Originally posted by: mwmorph
Originally posted by: fleabag
Originally posted by: mwmorph
I'm pretty sure, the ES350 doesn't have brake by wire so you have a direct, physical connection to the master cylinder and thus the brakes.
The brakes on a car, are always at least 3x as powerful as the engine, average of about 4x and on some performance cars, 5x. Even if the car was WOT in drive, you could push the brakes down and stop.
As for any car with Drive by wire, even then, there is no car that will not allow brakes to be used when the accelerator is being pressed. There are failsafes, backups and backups of failsafes backups for those cars because the brakes are by far the mot important part of your vehicle.
Standard procedure is to drop the car into neutral or a lower gear and apply the brakes or e-brakes.
For a situation like this to occur, you would need 2 brake lines to be physically cut (1 is not enough to lose all brakes on a modern car), the accelerator stuck in WOT and the transmission malfunctioning to shift even into neutral.
The most likely explanation is the floormats depressed the accelerator and prevented the brakes from being pressed down. More likely, unfortunately is that problem exists between Steering Wheel and chair. Something like floor mat shifting caused it, panic set in and all the wrong decisions were made (or morel likely, panic induced inhibition). That or he did it for some unknown reason like a few years ago when a BMW 318i driver a few years ago in Great Britain.
It's funny that you say that because my dad said the same thing years ago when I inquired to him what to do if your car has a stuck accelerator. This is clearly bullshit though because even though I'm familiar with using cars that don't have power brakes (engine is off, brakes already been used 3 times+ so all vacuum is gone) when I was braking this car, it really felt like I had no power brakes (even though I did) and STILL the car continued to accelerate! THE ONLY WAY ONE COULD HAVE STOPPED THE CAR WAS TO EITHER PUT IT IN NEUTRAL OR FIX THE THROTTLE ISSUE.

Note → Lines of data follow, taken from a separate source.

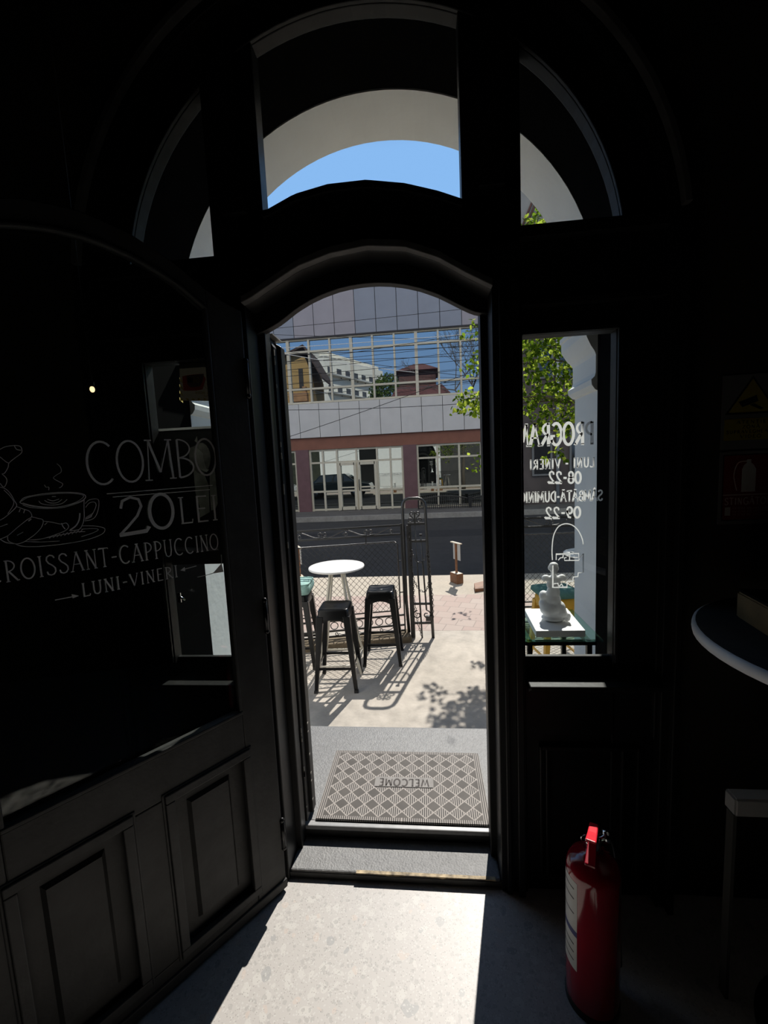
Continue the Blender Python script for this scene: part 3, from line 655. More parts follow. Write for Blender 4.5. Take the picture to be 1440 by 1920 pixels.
# ================================================================== SETTING: outside ground
GZ = -.2
sbuild(box((-9, .83, GZ - .2), (9, 2.90, GZ)), 'terrace', M['concrete'], 'sunlit worn concrete terrace in front of the door', 'terrace')
sbuild(box((-9, 2.90, GZ - .2), (9, 4.12, GZ + .001)), 'paving', M['paving'], 'pinkish paving slabs beyond the gate', 'paving')
sbuild(box((-9, 4.12, GZ - .2), (9, 5.12, GZ)), 'pavement', M['pavement'], 'rough sunlit pavement strip beside the road', 'pavement')
sbuild(box((-40, 5.12, -.5), (40, 12.9, -.26)), 'road', M['asphalt'], 'dark asphalt road in the shade', 'road')
sbuild(box((-40, 9.0, -.3), (40, 10.0, -.258)), 'road_patch', M['asphalt_patch'], 'darker strip of tar across the far lane', 'road')
sbuild(box((-40, 12.55, -.4), (40, 12.72, -.10)), 'kerb', M['curb'], 'pale kerb stones along the far side of the road', 'kerb')
sbuild(box((-40, 12.72, -.4), (40, 15.2, -.14)), 'far_pavement', M['farwalk'], 'shaded pavement along the office building', 'pavement')
sbuild(box((-60, -60, -.9), (60, 60, -.5)), 'ground', M['farwalk'], 'ground around the buildings', 'ground')

def rel(root):
    q = MB(); q.T = (Matrix.Translation(root.location) @ Matrix.Rotation(root.rotation_euler[2], 4, 'Z')).inverted(); return q

# ================================================================== office building across the road
BY = 14.78
OB = thing('office_building', (0, BY, -.14), 'grey panelled office building with a ribbon of mirror windows across the road', 'building')
clad_a = mat('mauve_cladding', (.34, .315, .34), .42, noise=(2, .05)); clad_b = mat('blue_grey_cladding', (.265, .285, .335), .42, noise=(2, .05))
clad_g = mat('grey_cladding', (.60, .585, .565), .5, noise=(2, .05)); seam = mat('dark_joint', (.04, .04, .045), .8)
brown = mat('brown_beam', (.24, .095, .06), .7, noise=(3, .1)); maroon = mat('maroon_pillar', (.15, .075, .08), .6, noise=(4, .12))
alu = mat('cream_window_frame', (.60, .55, .43), .5, noise=(5, .05))
mir_up = mirror_mat('mirror_glazing', (.012, .014, .018), .40, (.82, .92, 1.0)); mir_lo = mirror_mat('shop_glazing', (.012, .013, .012), .33, (.92, 1.0, .97))
BX0, BX1, BT = -14.1, 3.55, 10.35
q = rel(OB); q.box((BX0, BY + .25, -.3), (BX1, BY + 9, BT - .05)); q.build('core', seam, OB)
sx = lambda k: -4.54 + .775 * k
q = rel(OB); random.seed(11)
for k in range(-13, 19):
    if sx(k) < BX0 or sx(k + 1) > BX1: continue
    q.cur = [0, 1, 1, 0, 1, 0, 1, 1][(k * 5 + 3) % 8]
    q.box((sx(k) + .011, BY + .0, 6.42), (sx(k + 1) - .011, BY + .06, BT))
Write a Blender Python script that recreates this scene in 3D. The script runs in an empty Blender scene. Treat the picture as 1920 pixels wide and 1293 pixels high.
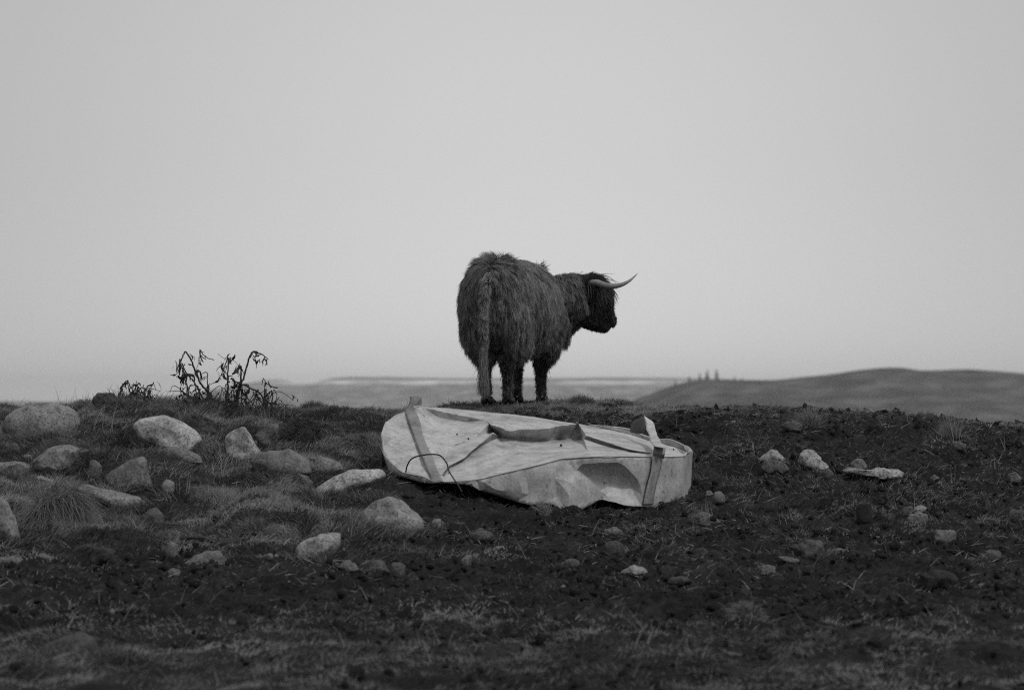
import bpy, bmesh, math, random
import numpy as np
from mathutils import Vector, Matrix
from mathutils.geometry import delaunay_2d_cdt

random.seed(7)
rng = np.random.default_rng(11)
sc = bpy.context.scene
COL = sc.collection

# ------------------------------------------------------------ camera
FPX = 5333.333                     # focal length in photo pixels (100 mm on 36 mm, 1920 px wide)
EYE_ROW = 740.0                    # photo row of eye level
HAZE_DENSITY = 0.00008
PITCH = math.atan((EYE_ROW - 646.5) / FPX)
cam_d = bpy.data.cameras.new('camera')
cam_d.lens = 100.0; cam_d.sensor_width = 36.0
cam_d.clip_start = 0.1; cam_d.clip_end = 40000.0
cam_d.dof.use_dof = True; cam_d.dof.focus_distance = 20.6; cam_d.dof.aperture_fstop = 3.1
cam = bpy.data.objects.new('camera', cam_d); COL.objects.link(cam)
cam.location = (0, 0, 0)
cam.rotation_euler = (math.pi / 2 + PITCH, 0, 0)
sc.camera = cam

# ------------------------------------------------------------ sky and sun (hazy overcast, black and white photograph)
SUN_EL, SUN_AZ = math.radians(55), math.radians(132)     # azimuth clockwise from +Y (view direction)
world = bpy.data.worlds.new('World'); sc.world = world; world.use_nodes = True
nt = world.node_tree; nt.nodes.clear()
wout = nt.nodes.new('ShaderNodeOutputWorld'); wbg = nt.nodes.new('ShaderNodeBackground')
sky = nt.nodes.new('ShaderNodeTexSky'); sky.sky_type = 'NISHITA'; sky.sun_disc = False
sky.sun_elevation = SUN_EL; sky.sun_rotation = SUN_AZ
sky.air_density = 1.0; sky.dust_density = 3.0; sky.ozone_density = 1.0
bw = nt.nodes.new('ShaderNodeRGBToBW'); nt.links.new(sky.outputs[0], bw.inputs[0])
tc = nt.nodes.new('ShaderNodeTexCoord')
dot = nt.nodes.new('ShaderNodeVectorMath'); dot.operation = 'DOT_PRODUCT'
nt.links.new(tc.outputs['Generated'], dot.inputs[0])
gv = Vector((0.010, 1.0, 0.050)).normalized(); dot.inputs[1].default_value = gv
acs = nt.nodes.new('ShaderNodeMath'); acs.operation = 'ARCCOSINE'; nt.links.new(dot.outputs['Value'], acs.inputs[0])
mr = nt.nodes.new('ShaderNodeMapRange'); mr.interpolation_type = 'SMOOTHSTEP'
mr.inputs['From Min'].default_value = 0.0; mr.inputs['From Max'].default_value = 0.27
mr.inputs['To Min'].default_value = 1.0; mr.inputs['To Max'].default_value = 0.73
nt.links.new(acs.outputs[0], mr.inputs['Value'])
# even the overcast out: mix the clear-sky brightness towards one grey
mixg = nt.nodes.new('ShaderNodeMix'); mixg.data_type = 'FLOAT'
mixg.inputs[0].default_value = 0.75
nt.links.new(bw.outputs[0], mixg.inputs[2]); mixg.inputs[3].default_value = 7.5
mul = nt.nodes.new('ShaderNodeMath'); mul.operation = 'MULTIPLY'
nt.links.new(mixg.outputs[0], mul.inputs[0]); nt.links.new(mr.outputs[0], mul.inputs[1])
szw = nt.nodes.new('ShaderNodeSeparateXYZ'); nt.links.new(tc.outputs['Generated'], szw.inputs[0])
mrh = nt.nodes.new('ShaderNodeMapRange'); mrh.interpolation_type = 'SMOOTHSTEP'      # paler towards the horizon, all round
mrh.inputs['From Min'].default_value = 0.0; mrh.inputs['From Max'].default_value = 0.09
mrh.inputs['To Min'].default_value = 1.15; mrh.inputs['To Max'].default_value = 1.0
nt.links.new(szw.outputs['Z'], mrh.inputs['Value'])
mulh = nt.nodes.new('ShaderNodeMath'); mulh.operation = 'MULTIPLY'
nt.links.new(mul.outputs[0], mulh.inputs[0]); nt.links.new(mrh.outputs[0], mulh.inputs[1])
nt.links.new(mulh.outputs[0], wbg.inputs[0]); wbg.inputs[1].default_value = 0.10
nt.links.new(wbg.outputs[0], wout.inputs[0])

sun_d = bpy.data.lights.new('sun', 'SUN'); sun_d.energy = 1.5; sun_d.angle = math.radians(10); sun_d.color = (1, 1, 1)
sun = bpy.data.objects.new('sun', sun_d); COL.objects.link(sun)
sdir = Vector((math.sin(SUN_AZ) * math.cos(SUN_EL), math.cos(SUN_AZ) * math.cos(SUN_EL), math.sin(SUN_EL)))
sun.rotation_euler = sdir.to_track_quat('Z', 'Y').to_euler()

vs = sc.view_settings
vs.view_transform = 'Standard'; vs.look = 'None'; vs.gamma = 1.0; vs.exposure = 0.0; vs.use_curve_mapping = False
try:
    sc.cycles.use_denoising = False
    sc.cycles.pixel_filter_type = 'BLACKMAN_HARRIS'; sc.cycles.filter_width = 1.15
except Exception:
    pass
sc.cycles.max_bounces = 6; sc.cycles.diffuse_bounces = 3; sc.cycles.volume_bounces = 1
try:
    sc.cycles_curves.shape = 'RIBBONS'
except Exception:
    pass

# ------------------------------------------------------------ helpers
def hsh(ix, iy, iz, seed):
    n = (ix.astype(np.int64) * 374761393 + iy.astype(np.int64) * 668265263 + iz.astype(np.int64) * 1440662683 + seed * 974711) & 0xffffffff
    n = ((n ^ (n >> 13)) * 1274126177) & 0xffffffff
    n = ((n ^ (n >> 16)) * 2246822519) & 0xffffffff
    return ((n ^ (n >> 15)) & 0xffffff).astype(np.float64) / float(0xffffff)

def vnoise(x, y, z=None, seed=0):
    x = np.asarray(x, float); y = np.asarray(y, float)
    z = np.zeros_like(x) if z is None else np.asarray(z, float)
    xi, yi, zi = np.floor(x), np.floor(y), np.floor(z)
    fx, fy, fz = x - xi, y - yi, z - zi
    fx = fx * fx * fx * (fx * (fx * 6 - 15) + 10); fy = fy * fy * fy * (fy * (fy * 6 - 15) + 10); fz = fz * fz * fz * (fz * (fz * 6 - 15) + 10)
    def h(a, b, c): return hsh(xi + a, yi + b, zi + c, seed)
    c00 = h(0,0,0) * (1 - fx) + h(1,0,0) * fx; c10 = h(0,1,0) * (1 - fx) + h(1,1,0) * fx
    c01 = h(0,0,1) * (1 - fx) + h(1,0,1) * fx; c11 = h(0,1,1) * (1 - fx) + h(1,1,1) * fx
    c0 = c00 * (1 - fy) + c10 * fy; c1 = c01 * (1 - fy) + c11 * fy
    return (c0 * (1 - fz) + c1 * fz) * 2 - 1

def vnoise2(x, y, seed=0):
    xi, yi = np.floor(x), np.floor(y); fx, fy = x - xi, y - yi
    fx = fx * fx * fx * (fx * (fx * 6 - 15) + 10); fy = fy * fy * fy * (fy * (fy * 6 - 15) + 10)
    o = np.zeros_like(xi)
    a = hsh(xi, yi, o, seed); b = hsh(xi + 1, yi, o, seed); c = hsh(xi, yi + 1, o, seed); d = hsh(xi + 1, yi + 1, o, seed)
    return (a + (b - a) * fx) * (1 - fy) * 2 + (c + (d - c) * fx) * fy * 2 - 1

def fbm2(x, y, octs=4, seed=0, gain=0.5):
    r = 0; a = 1.0; s = 0
    for o in range(octs):
        r = r + a * vnoise2(x * 2.03 ** o + 17.3 * o, y * 2.03 ** o - 9.1 * o, seed + o); s += a; a *= gain
    return r / s

def sstep(a, b, x):
    t = np.clip((x - a) / (b - a), 0, 1); return t * t * (3 - 2 * t)

def W(px, py, d):
    """world point that photo pixel (px,py) sees at distance d"""
    return Vector(((px - 960.0) / FPX * d, d, -(py - EYE_ROW) / FPX * d))

def new_obj(name, data, mat=None, parent=None, **props):
    o = bpy.data.objects.new(name, data); COL.objects.link(o)
    if mat is not None and data is not None and len(data.materials) == 0: data.materials.append(mat)
    if parent is not None: o.parent = parent
    for k, v in props.items(): o[k] = v
    return o

def tag(o, label=None, cat=None, group=None, kind=None):
    if label: o['label'] = label
    if cat: o['category'] = cat
    if group: o['group'] = group
    if kind: o['kind'] = kind
    return o

def np_mesh(name, v, f, smooth=True):
    """v (n,3) array, f (m,3) or (m,4) int array"""
    me = bpy.data.meshes.new(name)
    v = np.ascontiguousarray(v, dtype=np.float32); f = np.ascontiguousarray(f, dtype=np.int32)
    me.vertices.add(len(v)); me.vertices.foreach_set('co', v.ravel())
    k = f.shape[1]
    me.loops.add(f.size); me.loops.foreach_set('vertex_index', f.ravel())
    me.polygons.add(len(f)); me.polygons.foreach_set('loop_start', np.arange(0, f.size, k, dtype=np.int32))
    me.update(calc_edges=True); me.validate()
    if smooth: me.polygons.foreach_set('use_smooth', np.ones(len(me.polygons), dtype=bool))
    return me

def curves_obj(name, pts, rad, tone, mat, parent=None):
    """pts (N,K,3), rad (N,K), tone (N,) -> one hair-curves object"""
    N, K = pts.shape[:2]
    cu = bpy.data.hair_curves.new(name)
    cu.add_curves([K] * N)
    cu.attributes['position'].data.foreach_set('vector', np.ascontiguousarray(pts, dtype=np.float32).ravel())
    ra = cu.attributes.get('radius') or cu.attributes.new('radius', 'FLOAT', 'POINT')
    ra.data.foreach_set('value', np.ascontiguousarray(rad, dtype=np.float32).ravel())
    ta = cu.attributes.new('tone', 'FLOAT', 'CURVE')
    ta.data.foreach_set('value', np.ascontiguousarray(tone, dtype=np.float32).ravel())
    cu.materials.append(mat)
    o = bpy.data.objects.new(name, cu); COL.objects.link(o)
    if parent is not None: o.parent = parent
    return o

def tube_mesh(name, pts, rads, seg=8, caps=True):
    """tapered tube through pts"""
    pts = [Vector(p) for p in pts]
    if not hasattr(rads, '__len__'): rads = [rads] * len(pts)
    bm = bmesh.new(); rings = []; prev = None
    for i, p in enumerate(pts):
        t = (pts[min(i + 1, len(pts) - 1)] - pts[max(i - 1, 0)]).normalized()
        if prev is None:
            u = t.cross(Vector((0, 0, 1)))
            if u.length < 1e-3: u = t.cross(Vector((1, 0, 0)))
        else:
            u = prev - t * prev.dot(t)
        u.normalize(); prev = u; w = t.cross(u)
        rings.append([bm.verts.new(p + (u * math.cos(a) + w * math.sin(a)) * rads[i]) for a in [2 * math.pi * k / seg for k in range(seg)]])
    for a, b in zip(rings, rings[1:]):
        for k in range(seg): bm.faces.new((a[k], a[(k + 1) % seg], b[(k + 1) % seg], b[k]))
    if caps:
        bm.faces.new(rings[0][::-1]); bm.faces.new(rings[-1])
    bmesh.ops.recalc_face_normals(bm, faces=bm.faces)
    me = bpy.data.meshes.new(name); bm.to_mesh(me); bm.free()
    for p in me.polygons: p.use_smooth = True
    return me

def catmull(pts, n):
    P = np.array(pts, float); m = len(P)
    Q = np.vstack([2 * P[0] - P[1], P, 2 * P[-1] - P[-2]])
    out = []
    for t in np.linspace(0, m - 1 - 1e-6, n):
        i = int(t); f = t - i; a, b, c, d = Q[i], Q[i + 1], Q[i + 2], Q[i + 3]
        out.append(0.5 * (2 * b + (c - a) * f + (2 * a - 5 * b + 4 * c - d) * f * f + (3 * b - a - 3 * c + d) * f ** 3))
    return np.array(out)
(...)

Properly functioning brakes will NEVER EVER have any trouble stopping a car at WOT. It's just physics. You could have 7" brake discs, single piston calipers and organic brake pads and it would still out brake out a 4.6L Ford Mustang engine producing a respectable 315hp.
A Toyota Supra turbo has 1200hp worth of braking a 1987 Porsche 911Carerra has 1100hp a Lexus LS400 has 1000hp worth of decel, a SC400? 900hp. There is no physically possible way to build a car with weaker brakes than engines unless you actually try to design it specifically for that purpose.
Try ti next time, time your 0-60 time. Then time your 60-0 time. Which one is shorter?
A 996 Turbo can do 0-100 in 9.4 seconds and 100-0 in 4.3.
A Suburu Impreza Sti does 13.77 to 100mph and 4.25 back to 0.
A Civic Si does 16.02 to 100 and 4.64 to 0.
A Chrysler Crossfire does 17.3 to 100, 4.47 to 0.
Hell even your average family sedan like a Honda Accord 4 cylinder will do 0-100 in ~19-21 seconds and 100-0 between 4.6-5.5.
BMW has always been criticized for fitting weak brakes for the car's level of performance (a common joke is that is' Bavarian Motor Works, not Brake Works) and a E46 323i can still doe 0-100 in 19.93 while 100-0 in 5.16.
Do you know how long it takes a Bugatti Veyron with 1001+hp to reach 100mph? 5.5 seconds. You know how quickly it stops? 3.4 seconds.
Besides what are you talking about with your story?
Did you have a runaway acceleration on a car?
The brakes felt unassisted (as in a catastrophic failure in the brake booster?)
The brake pedal didn't move at all? (you were probably pressing the ACCELERATOR then)
The pedal had high resistance but some braking occurred?
99% of that issue would be driver error, the other 1% would be because of brake system failure. There is NO CAR IN THE WORLD TODAY, not the Tata Nano, not some chinese car, not a go kart that has a engine more powerful than the brakes.
Seeing from the general quality of your posts, I'd probably chalk it up as user error. You probably don't even know what kind of brake fluid your car uses, much less how brakes work.
You know why? Because the chances of having both the accelerator and brakes suddenly catastrophically fail at exactly the same time is about as high as a random person ever climbing mount Everest. That's why the 1980s Audi thing was found out later was user error. So was the 2003 or 2005 BMW thing.
As for your car not having stronger brakes than the engine, the chances of that? Exactly 0.0%.